Dark side of rise: older sex workers
SEOUL — As about a dozen elderly men loiter in a small plaza near a cinema, mostly chatting or watching people pass by, several deeply wrinkled women stroll among them, trolling for customers willing to pay for sex in nearby motels.
“Hey, do you want to go with me? I can treat you really well,” a 76-year-old woman with a limp says as a reporter approaches her on a recent sunny afternoon.
Despite a police crackdown this spring that resulted in 33 arrests, including an 84-year-old woman, the so-called “Bacchus ladies” can still be seen near the Piccadilly theater in Seoul’s Jongno neighborhood. The nickname comes from the popular energy drink that many of the prostitutes have traditionally sold.

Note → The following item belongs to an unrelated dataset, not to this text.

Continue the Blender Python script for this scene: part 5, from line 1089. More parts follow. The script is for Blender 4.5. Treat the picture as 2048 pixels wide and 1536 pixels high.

The middle-aged and elderly women and their customers provide a look at the dark side of South Korea’s rapid economic rise and erosion of traditional parent-child roles. As a growing, ultra-competitive middle class has become preoccupied with getting ahead, many elderly and poor people have been left to fend for themselves.
Also, many older women in South Korea’s maledominated culture didn’t receive equal education and job opportunities in their youth. Widowed, divorced or abandoned by their children, some now find themselves without a social safety net and so are forced to take up prostitution.